Think of how that contrasts with what Minister of Human Services and Social Security, Dr. Vindhya Persaud, has been contemplating. Some gender-based offenses should not be bailable. I have the minister’s back on that one. Though not anywhere to official at this time, it seems that the draft memos incorporating the visions behind nonbailable have not filtered down into the halls of justice. Recall I said before that we had better get on the same page. I now tighten that recommendation. There’s a need to be on the same paragraph. For there is another issue, one of reconciling bail with what emerged from a couple of Sundays ago. There was an inaugural address. There was Pres. Ali rising on the tips of his wingtips to wax in righteous indignation about how we must “kill” this thing.
He was focused on domestic violence in Guyana. I am stricken to be the bearer of bad news to Pres. Ali so early in his second term. The environment, the brutal, unsparing reality of the scourge of domestic violence, is that more Guyanese will be killed (not could be, but will be) before the domestic violence culture that he so thoughtfully and sensibly wants to “kill” goes into full effect. In fact, a couple did, since that Sunday 7th presidential address.

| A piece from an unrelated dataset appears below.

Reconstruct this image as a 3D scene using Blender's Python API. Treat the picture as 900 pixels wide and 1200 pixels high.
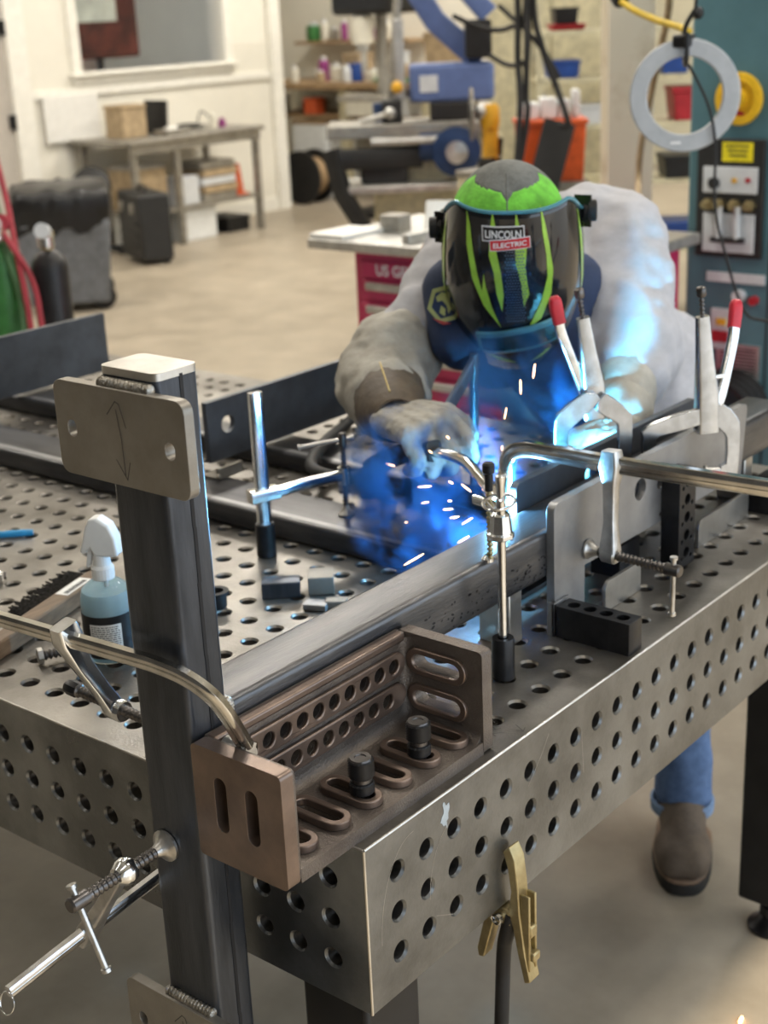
import bpy, bmesh, math, random
from mathutils import Vector, Matrix, Euler, noise as mnoise
from math import pi, sin, cos, radians

for _o in list(bpy.data.objects):
    bpy.data.objects.remove(_o)
scene = bpy.context.scene
COL = scene.collection

# ------------------------------------------------------------------ camera
cam_data = bpy.data.cameras.new('camera')
cam = bpy.data.objects.new('camera', cam_data)
COL.objects.link(cam)
_F = Vector((0.7230, 0.6043, -0.3336)).normalized()
_R = Vector((0.6293, -0.7760, -0.0434))
_R = (_R - _F * _R.dot(_F)).normalized()
_U = _R.cross(_F)
cam.matrix_world = Matrix(((_R.x, _U.x, -_F.x, -0.9455), (_R.y, _U.y, -_F.y, -0.8382),
                           (_R.z, _U.z, -_F.z, 1.6828), (0, 0, 0, 1)))
cam_data.sensor_fit = 'VERTICAL'
cam_data.sensor_height = 36.0
cam_data.lens = 1674.79 / 1200 * 36.0
cam_data.clip_start = 0.05
cam_data.clip_end = 100
cam_data.dof.use_dof = True
cam_data.dof.focus_distance = 1.52
cam_data.dof.aperture_fstop = 6.3
scene.camera = cam

# ------------------------------------------------------------------ world, sun, lights, exposure
world = bpy.data.worlds.new('world')
scene.world = world
world.use_nodes = True
_bg = world.node_tree.nodes['Background']
_bg.inputs['Color'].default_value = (0.75, 0.87, 1.0, 1)
_bg.inputs['Strength'].default_value = 2.2

def area_light(name, loc, rot, sx, sy, power, color):
    d = bpy.data.lights.new(name, 'AREA')
    d.shape = 'RECTANGLE'; d.size = sx; d.size_y = sy
    d.energy = power; d.color = color
    o = bpy.data.objects.new(name, d)
    o.location = loc; o.rotation_euler = rot
    COL.objects.link(o)
    return o

WARM = (1.0, 0.94, 0.85)
CEIL = 4.6
for _i, (_x, _y, _p) in enumerate(((-1.5, -1.0, 14), (-1.5, 2.6, 14), (2.0, -1.0, 40), (2.0, 2.6, 58), (5.5, 1.0, 80), (5.5, 5.2, 110), (9.5, 2.6, 100), (9.5, 6.2, 130), (2.0, 6.2, 80))):
    area_light('ceiling_fill_light', (_x, _y, CEIL - 0.16), (0, 0, 0), 2.2, 0.34, _p, WARM)  # unseen ceiling lamps, added to light the shop

_sd = bpy.data.lights.new('sun', 'SUN')
_sd.energy = 4.0; _sd.color = (1.0, 0.86, 0.66); _sd.angle = radians(0.6)
_so = bpy.data.objects.new('sun', _sd)
_so.rotation_euler = Vector((0.06, 0.76, -0.653)).to_track_quat('-Z', 'Y').to_euler()
_so.location = (2, -8, 6)
COL.objects.link(_so)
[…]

If 24 stab wounds unleashed in a long convulsion of depraved indifference, as backed up by video evidence, do not suffice to hold a man behind bars, and usher him to a state of remorse and readiness to pay his debt to society, then how many stab wounds will fit the bill? If 24 stab wounds fall short of the mark in the courtyards of jurisprudential sagacity to keep a man penned, then it sounds to me that even 124 such stab wounds might not be enough to keep a perp on the inside. Now all that a frightened woman and partner has that guarantees her continued hold on safety and survival is a piece of paper that says: Stay away! Don’t go near. It seems as flimsy and porous to me, as individual grains of sand on the seashores of Guyana. There’s nothing binding.
I retrace my steps and words on the way out: we are either on the same page and same line with the same mindset on domestic violence, or by our own hand there is self-destruction. Oh, one more thought, the preceding sentence and all that it encompasses applies to most other matters in Guyana. Goodbye.